* _Stated exercise_
Every line of the material that follows must be printed again exactly.

* _Material to process_
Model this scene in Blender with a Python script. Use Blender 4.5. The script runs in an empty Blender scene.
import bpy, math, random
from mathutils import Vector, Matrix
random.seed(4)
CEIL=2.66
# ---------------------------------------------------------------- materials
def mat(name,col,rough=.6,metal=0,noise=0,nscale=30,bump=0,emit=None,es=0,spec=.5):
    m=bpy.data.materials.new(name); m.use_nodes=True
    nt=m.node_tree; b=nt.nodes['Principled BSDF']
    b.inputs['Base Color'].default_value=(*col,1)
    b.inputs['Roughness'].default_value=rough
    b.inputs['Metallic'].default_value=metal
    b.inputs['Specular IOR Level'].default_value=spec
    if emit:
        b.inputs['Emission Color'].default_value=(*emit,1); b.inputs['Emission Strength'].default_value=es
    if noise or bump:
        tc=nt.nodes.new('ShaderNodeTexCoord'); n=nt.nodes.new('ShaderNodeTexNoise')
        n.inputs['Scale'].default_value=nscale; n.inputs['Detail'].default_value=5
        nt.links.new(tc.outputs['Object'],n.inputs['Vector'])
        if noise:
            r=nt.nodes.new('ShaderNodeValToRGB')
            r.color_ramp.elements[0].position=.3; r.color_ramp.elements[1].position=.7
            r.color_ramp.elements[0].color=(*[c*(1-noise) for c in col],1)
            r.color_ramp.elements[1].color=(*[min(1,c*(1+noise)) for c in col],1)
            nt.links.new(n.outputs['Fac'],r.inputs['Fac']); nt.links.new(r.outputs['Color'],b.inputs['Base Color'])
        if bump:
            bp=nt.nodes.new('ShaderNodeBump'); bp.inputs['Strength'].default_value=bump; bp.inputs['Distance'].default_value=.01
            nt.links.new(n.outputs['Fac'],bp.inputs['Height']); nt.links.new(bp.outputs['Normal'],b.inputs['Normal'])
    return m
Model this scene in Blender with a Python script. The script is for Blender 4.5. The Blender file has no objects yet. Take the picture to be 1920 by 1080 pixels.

* _Final result_
Model this scene in Blender with a Python script. Use Blender 4.5. The script runs in an empty Blender scene.
import bpy, math, random
from mathutils import Vector, Matrix
random.seed(4)
CEIL=2.66
# ---------------------------------------------------------------- materials
def mat(name,col,rough=.6,metal=0,noise=0,nscale=30,bump=0,emit=None,es=0,spec=.5):
    m=bpy.data.materials.new(name); m.use_nodes=True
    nt=m.node_tree; b=nt.nodes['Principled BSDF']
    b.inputs['Base Color'].default_value=(*col,1)
    b.inputs['Roughness'].default_value=rough
    b.inputs['Metallic'].default_value=metal
    b.inputs['Specular IOR Level'].default_value=spec
    if emit:
        b.inputs['Emission Color'].default_value=(*emit,1); b.inputs['Emission Strength'].default_value=es
    if noise or bump:
        tc=nt.nodes.new('ShaderNodeTexCoord'); n=nt.nodes.new('ShaderNodeTexNoise')
        n.inputs['Scale'].default_value=nscale; n.inputs['Detail'].default_value=5
        nt.links.new(tc.outputs['Object'],n.inputs['Vector'])
        if noise:
            r=nt.nodes.new('ShaderNodeValToRGB')
            r.color_ramp.elements[0].position=.3; r.color_ramp.elements[1].position=.7
            r.color_ramp.elements[0].color=(*[c*(1-noise) for c in col],1)
            r.color_ramp.elements[1].color=(*[min(1,c*(1+noise)) for c in col],1)
            nt.links.new(n.outputs['Fac'],r.inputs['Fac']); nt.links.new(r.outputs['Color'],b.inputs['Base Color'])
        if bump:
            bp=nt.nodes.new('ShaderNodeBump'); bp.inputs['Strength'].default_value=bump; bp.inputs['Distance'].default_value=.01
            nt.links.new(n.outputs['Fac'],bp.inputs['Height']); nt.links.new(bp.outputs['Normal'],b.inputs['Normal'])
    return m
Model this scene in Blender with a Python script. The script is for Blender 4.5. The Blender file has no objects yet. Take the picture to be 1920 by 1080 pixels.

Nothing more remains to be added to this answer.